Cinéphile m'était conté ...

Cinéphile m'était conté ...

Bons baisers d'Arras (4)

Petites pauses bienvenues en ce mardi ensoleillé. 3 films à mon programme : belge, estonien et français. Cool.

 

Cargo de Gilles Coulier

 

Trois frères du côté d'Ostende. Ils se ressemblent dans leur apparence avec une barbe drue qui mangent le visage. Tabagisme et bières au comptoir dans un environnement forcément sombre. Leur père est dans le coma et l'héritage doit revenir à l'un d'entre eux, le plus marin de tous. Chalut, ça va ? Pas trop, non, dans ce monde sans femmes où un enfant de 9 ans observe cette fratrie qui se déchire. Nous sommes dans un univers taiseux et ce premier film de Gilles Coulier ne facilite pas la tâche du spectateur avec son scénario rempli de non dits. Noir c'est noir, et il n'y a pas beaucoup d'espoir.
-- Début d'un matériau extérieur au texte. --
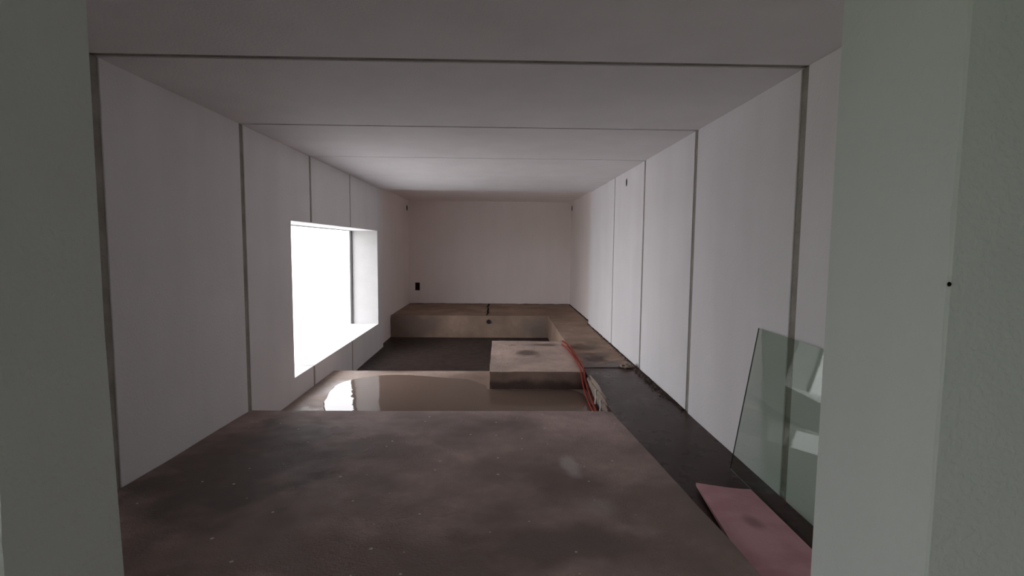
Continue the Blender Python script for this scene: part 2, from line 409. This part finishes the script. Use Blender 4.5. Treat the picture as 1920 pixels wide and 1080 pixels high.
# crack across the bench top
cr = bmesh.new(); prev = None
for i in range(13):
    u = i / 12; y = YB - .004 + u * (YW - YB - .03); x = -.27 + .02 * math.sin(u * 7) + random.uniform(-.015, .015); wd = .010 + .012 * abs(math.sin(u * 5))
    a = cr.verts.new((x - wd, y, .009)); b = cr.verts.new((x + wd, y, .009)); c = cr.verts.new((x + wd * .6, y, .001)); d = cr.verts.new((x - wd * .6, y, .001))
    if prev:
        cr.faces.new((prev[0], prev[1], b, a)); cr.faces.new((prev[1], prev[2], c, b)); cr.faces.new((prev[3], prev[0], a, d))
    prev = (a, b, c, d)
obj('crack', cr, 'dark_void', lg)['label'] = 'dark crack across the bench'

# dark strips stand in for shade in the gaps along the walls
for i, b_ in enumerate(((XR - .034, XR - .001, 4.7, Y5, -.1, .006), (XR + EX - .03, XR + EX - .001, Y5, YW - .01, -.1, .008), (XL - EX + .02, XR + EX - .03, YW - .03, YW - .001, -.1, .008))):
    struct(obj('trim_%d' % (i + 1), rough_box(bmesh.new(), *b_, .05, .007, 5), 'gap_shade'), ('dark painted-shade strip in the gap along the foot of the right wall', 'dark painted-shade strip beside the far end of the ledge', 'dark painted-shade strip between the bench and the back wall')[i])

# block standing against the ledge
bk = rough_box(bmesh.new(), -.115, LX - .012, 6.14, 8.15, Z2 - .28, .004, .07, .007, 3)
tag(obj('concrete_block', bk, 'block_concrete', origin=(.46, 7.1, Z2)), 'raw concrete block jutting from the ledge, dark stain on top', 'block')

# ------------------------------------------------------------------ puddle
def unproj(u, v, z):
    d = rt * ((u - 960) / F) + fw - up * ((v - 540) / F)
    s = (z - EYE) / d.z
    return Vector((0, 0, EYE)) + d * s
PUD = [(-1.62, 4.72), (-1.72, 5.0), (-1.756, 5.21), (-1.85, 5.42), (-1.91, 5.63), (-1.95, 5.86), (-1.985, 6.09), (-1.99, 6.27), (-1.94, 6.43), (-1.86, 6.55), (-1.764, 6.642), (-1.57, 6.755), (-1.4, 6.79), (-1.24, 6.787), (-1.0, 6.74), (-.733, 6.654),
       (-.55, 6.61), (-.381, 6.55), (-.25, 6.40), (-.16, 6.25), (-.135, 6.10), (.1, 6.105), (.5, 6.10), (.8, 6.11), (.95, 6.0), (1.0, 5.6), (.96, 5.1), (1.0, 4.72)]
pts = []
for i in range(len(PUD)):
    a, b, c, d = [Vector(PUD[(i + q) % len(PUD)]) for q in (-1, 0, 1, 2)]
    for s in range(5):
        u = s / 5
        q = .5 * ((2 * b) + (c - a) * u + (2 * a - 5 * b + 4 * c - d) * u * u + (3 * b - a - 3 * c + d) * u ** 3)
        q.y = max(q.y, J[1] + .02); q.y = min(q.y, 7.0)
        q += Vector((noise.noise(Vector((q.x * 9, q.y * 9, 1))), noise.noise(Vector((q.x * 9, q.y * 9, 7))))) * .01
        q.y = max(q.y, J[1] + .02)
        pts.append((q.x, q.y))
bm = bmesh.new()
A = [bm.verts.new((p[0], p[1], Z2 + .0075)) for p in pts]; ctr = Vector((sum(p[0] for p in pts) / len(pts), sum(p[1] for p in pts) / len(pts)))
B = [bm.verts.new((p[0] + (p[0] - ctr.x) * .012, p[1] + (p[1] - ctr.y) * .006, Z2 - .004)) for p in pts]
bm.faces.new(A)
for i in range(len(A)): bm.faces.new((A[i], B[i], B[(i + 1) % len(A)], A[(i + 1) % len(A)]))
tag(obj('puddle', bm, 'puddle_water', origin=(ctr.x, ctr.y, Z2)), 'shallow puddle mirroring the window on the lower floor', 'puddle')

# ------------------------------------------------------------------ conduits
def conduit(pts, label):
    tag(obj('conduit', tube(pts, .0105, 10, .06), 'orange_conduit', smooth=True, origin=tuple(pts[-1])), label, 'conduit', 'orange conduits over the ledge')
zt = .0245
conduit([(.99, 8.05, zt + .004), (1.03, 7.8, zt), (1.05, 7.4, zt), (1.05, 7.0, zt), (1.045, 6.6, zt), (1.035, 6.25, zt), (1.022, 6.1, .0), (1.02, 5.95, -.08), (1.018, 5.6, -.15), (1.01, 5.2, Z2 + .022), (1.0, 4.85, Z2 + .021)],
        'orange-red conduit over the ledge edge, the one nearer the right wall')
conduit([(.95, 7.75, zt + .004), (.985, 7.5, zt), (1.0, 7.1, zt), (1.005, 6.8, zt), (1.0, 6.5, zt), (.99, 6.2, zt), (.985, 6.08, -.02), (.983, 5.92, -.10), (.98, 5.6, -.17), (.975, 5.2, Z2 + .021), (.965, 4.85, Z2 + .02)],
        'orange-red conduit over the ledge edge, the one lying on the block')

# broken mortar on the ledge arris with two plastic stubs
def lump(name, mat, c, r, amp, seed, sub=3, parent=None):
    bm = bmesh.new(); bmesh.ops.create_icosphere(bm, subdivisions=sub, radius=1)
    for v in bm.verts:
        n = v.co.normalized(); f = 1 + amp * noise.noise(n * 1.6 + Vector((seed, 0, 0))) + amp * .5 * noise.noise(n * 4 + Vector((0, seed, 0)))
        v.co = Vector((n.x * r[0] * f, n.y * r[1] * f, n.z * r[2] * f)) + Vector(c)
    return obj(name, bm, mat, parent, origin=tuple(c))
ml = tag(lump('mortar_lump', 'mortar_lump', (1.062, 5.45, -.06), (.042, .6, .075), .5, 3), 'broken pale mortar on the ledge edge beside the conduits', 'mortar')
for (a, b_) in (((1.022, 5.36, -.15), (1.03, 5.38, .0)), ((1.022, 5.1, -.17), (1.03, 5.12, -.03))):
    st = tag(obj('pipe_stub', tube([a, tuple((Vector(a) + Vector(b_)) / 2 + Vector((.006, 0, 0))), b_], .012, 10), 'white_plastic', smooth=True, origin=a),
             'short white pipe stub at the ledge edge, ' + ('the farther one' if a[1] > 5.2 else 'the nearer one'), 'pipe', 'white stubs at the ledge edge')
tag(lump('rubble_chunk', 'mortar_lump', (1.60, 6.42, .02), (.075, .07, .038), .6, 8), 'grey rubble chunk on the ledge against the right wall', 'rubble')
# crumbs along the wall foot
bm = bmesh.new()
for i in range(170):
    y = random.choice((random.uniform(4.9, 9.8), random.gauss(6.3, .5), random.gauss(5.5, .3))); x = XR - .035 - abs(random.gauss(0, .03)); r = random.uniform(.004, .014)
    q = bmesh.ops.create_icosphere(bm, subdivisions=1, radius=r)['verts']
    for v in q: v.co = Vector((v.co.x * random.uniform(.7, 1.3), v.co.y * random.uniform(.7, 1.6), v.co.z * .8)) + Vector((x, y, .006 + r * .4))
tag(obj('mortar_crumbs', bm, 'ledge_concrete'), 'loose mortar crumbs along the foot of the right wall', 'rubble', kind='stuff')

# hole with a pipe end in the bench front, and the empty electrical box on the back wall
bm = bmesh.new(); rings = []
for rad, y in ((.045, YB + .03), (.045, YB - .03), (.034, YB - .03), (.034, YB - .018)):
    rings.append([bm.verts.new((-.235 + rad * math.cos(a), y, -.125 + rad * math.sin(a))) for a in [6.2832 * i / 16 for i in range(16)]])
for a, b in zip(rings, rings[1:]):
    for i in range(16): bm.faces.new((a[i], a[(i + 1) % 16], b[(i + 1) % 16], b[i]))
bm.faces.new(rings[-1])
tag(obj('drain_pipe', bm, 'black_plastic', origin=(-.235, YB, -.17)), 'black pipe end poking from the front of the far bench', 'pipe')
eb = empty('electrical_box', (-2.114, YW, .34)); tag(eb, 'empty black electrical box in the back wall by the left corner', 'electrical box')
ex, ez = -2.114, .441
obj('back_plate', boxes((ex - .048, ex + .048, YW - .006, YW + .0, ez - .09, ez + .09)), 'dark_void', eb, origin=tuple(eb.location))
obj('rim', bev(boxes((ex - .058, ex - .046, YW - .02, YW, ez - .1, ez + .1), (ex + .046, ex + .058, YW - .02, YW, ez - .1, ez + .1), (ex - .046, ex + .046, YW - .02, YW, ez + .088, ez + .1), (ex - .046, ex + .046, YW - .02, YW, ez - .1, ez - .088)), .002, 1), 'black_plastic', eb, origin=tuple(eb.location))

# ------------------------------------------------------------------ glass sheet leaning on the right wall, foam board on the strip
gy0, gy1 = 2.2, 3.40
gb = Vector((1.588, 0, .012)); gt = Vector((XR - .011, 0, .985)); gn = Vector((-(gt.z - gb.z), 0, gt.x - gb.x)).normalized() * .008
g = empty('glass_sheet', (1.57, 2.9, 0)); tag(g, 'greenish glass sheet leaning against the right wall by the doorway', 'glass sheet')
def quad3(a, b, c, d):
    bm = bmesh.new(); bm.faces.new([bm.verts.new(q) for q in (a, b, c, d)]); return bm
def Yv(v, y): return Vector((v.x - .012 * (gy1 - y), y, v.z))
# pane: its two polished faces; edges: the dark green cut sides
bm = bmesh.new()
for off in (Vector((0, 0, 0)), gn):
    bm.faces.new([bm.verts.new(q + off) for q in (Yv(gb, gy0), Yv(gb, gy1), Yv(gt, gy1 - .02), Yv(gt, gy0))])
obj('pane', bm, 'sheet_glass', g, origin=tuple(g.location))
c4 = [Yv(gb, gy0), Yv(gb, gy1), Yv(gt, gy1 - .02), Yv(gt, gy0)]
for i in range(4):
    a, b = c4[i], c4[(i + 1) % 4]
    obj('cut_edge', quad3(a, b, b + gn, a + gn), 'glass_edge', g, origin=tuple(g.location))

FB = [(1.262, 3.29), (1.545, 3.20), (1.552, 2.2), (1.548, 1.75), (1.09, 1.75), (1.155, 2.35)]
bm = bmesh.new(); nu, nv = 10, 30; T = {}
def foam(u, v):
    y = 3.152 + (1.75 - 3.152) * v
    xl = 1.253 + (1.109 - 1.253) * v; xr = 1.563
    x = xl + (xr - xl) * u
    y -= (.15 * u - .07 * u * u * u) * (1 - v)
    lift = .004 * (1 - u) ** 2 * (1 - v) ** 3 + .006 * math.sin(u * 3.1) * (1 - v)
    return Vector((x, y, .006 + lift))
for i in range(nu + 1):
    for j in range(nv + 1):
        p = foam(i / nu, j / nv)
        for s in (0, 1): T[i, j, s] = bm.verts.new(p + Vector((0, 0, .02 * s)))
for i in range(nu):
    for j in range(nv):
        for s in (0, 1): bm.faces.new([T[q + (s,)] for q in ((i, j), (i + 1, j), (i + 1, j + 1), (i, j + 1))])
for i in range(nu):
    for j in (0, nv): bm.faces.new((T[i, j, 0], T[i + 1, j, 0], T[i + 1, j, 1], T[i, j, 1]))
for j in range(nv):
    for i in (0, nu): bm.faces.new((T[i, j, 0], T[i, j + 1, 0], T[i, j + 1, 1], T[i, j, 1]))
tag(obj('foam_board', bm, 'pink_foam', origin=(1.35, 2.5, 0)), 'pink foam board lying on the wet strip below the glass', 'foam board')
Aucune trace d'humour dans Cargo, des interprétations solides, celle du grand Wim Willaert, en particulier, mais comme un air de déjà vu si ce n'est dans l'intrigue, du moins dans l'environnement décrit et dans le comportement de ces hommes frustes qui trimballent leur dépression autour du cou. Le film manque de profondeur, les scènes sont trop courtes, et d'informations et ce n'est pas le dénouement, confus, qui permet de s'y retrouver.

 

The Little Comrade de Moonika Siimets

 

The Little Comrade s'inspire des souvenirs d'une fillette dans l'Estonie des années 50, qu'elle a raconté plus tard dans deux livres. Une enfance marquée par l'arrestation de sa mère et sa déportation, que la petite fille croit être due au fait qu'elle n'a pas été suffisamment gentille avec elle. Le premier film de la cinéaste estonienne Moonika Siimets est résolument à hauteur d'enfant et les scènes entre adultes sont toujours épiées par la fillette qui les entend sans tout comprendre des enjeux. Il faut accepter cette sorte de naïveté intrinsèque à The Little Comrade, qui atténue les drames qui se jouent en pleine période staliniste, sans pour autant les édulcorer, montrant que le nationalisme estonien reste encore vivace peu de temps après la guerre et l'esprit de résistance toujours présent même s'il se heurte aux méthodes répressives de l'occupant soviétique. C'est ce qu'on appelle un joli film, sans que cela soit péjoratif, mis en scène avec un vrai talent et un sens esthétique très sûr.

 

Amanda de Mikhaël Hers

 

Ce sentiment du deuil. Le sujet avait déjà été traité par Mikhaël Hers mais dans Amanda, il l'aborde de façon plus frontale, émotionnellement parlant. Tout en gardant cette délicatesse et cette subtilité qui en font un cinéaste rare qui ne va jamais au plus "facile". Ainsi, il ne filme pas la violence en action dans Amanda pas plus qu'une scène aussi évidente que celle de l'enterrement. Ce qui l'intéresse c'est la vie qui se poursuit et la façon dont la douleur se maîtrise, seul(e) ou en partage. Ce qui frappe aussi dans le troisième long-métrage de Hers, c'est la manière amoureuse qu'il a de montrer Paris, une ville qui semble avoir perdu son innocence et sa légèreté après les attentats. Les lieux ont beaucoup d'importance pour le cinéaste, les parcs, en particulier, comme une respiration dans un film où la caméra est souvent très proche des visages des comédiens, au plus près de leur intimité. Avec une mise en scène qui est aussi brillante et pudique que dans Ce sentiment de l'été : radieuse, élégante, fluide, résiliente, en quelque sorte, avant et après la tragédie. Mais ce qui est nouveau dans Amanda, par rapport aux précédents films de Mikhaël Hers, c'est bien cette envie de susciter l'émotion de façon plus nette, sans faux semblants : on verse des larmes dans le film, comme devant l'écran et ce n'est jamais du sentimentalisme forcé mais bien la résultante d'une sensibilité pure. Il y a également ce sentiment étrange et étonnant d'être à la fois à distance et au coeur du chagrin des personnages principaux du film. Et en empathie total avec des acteurs dirigés de main de maître par le cinéaste. Vincent Lacoste prouve cette fois encore qu'il peut tout jouer, avec cette fausse nonchalance qui le caractérise, et sa connivence avec l'extraordinaire fillette qui lui fait face, Isaure Multrier, est pour beaucoup dans la réussite d'Amanda, l'un des plus beaux films de cette année, haut la main.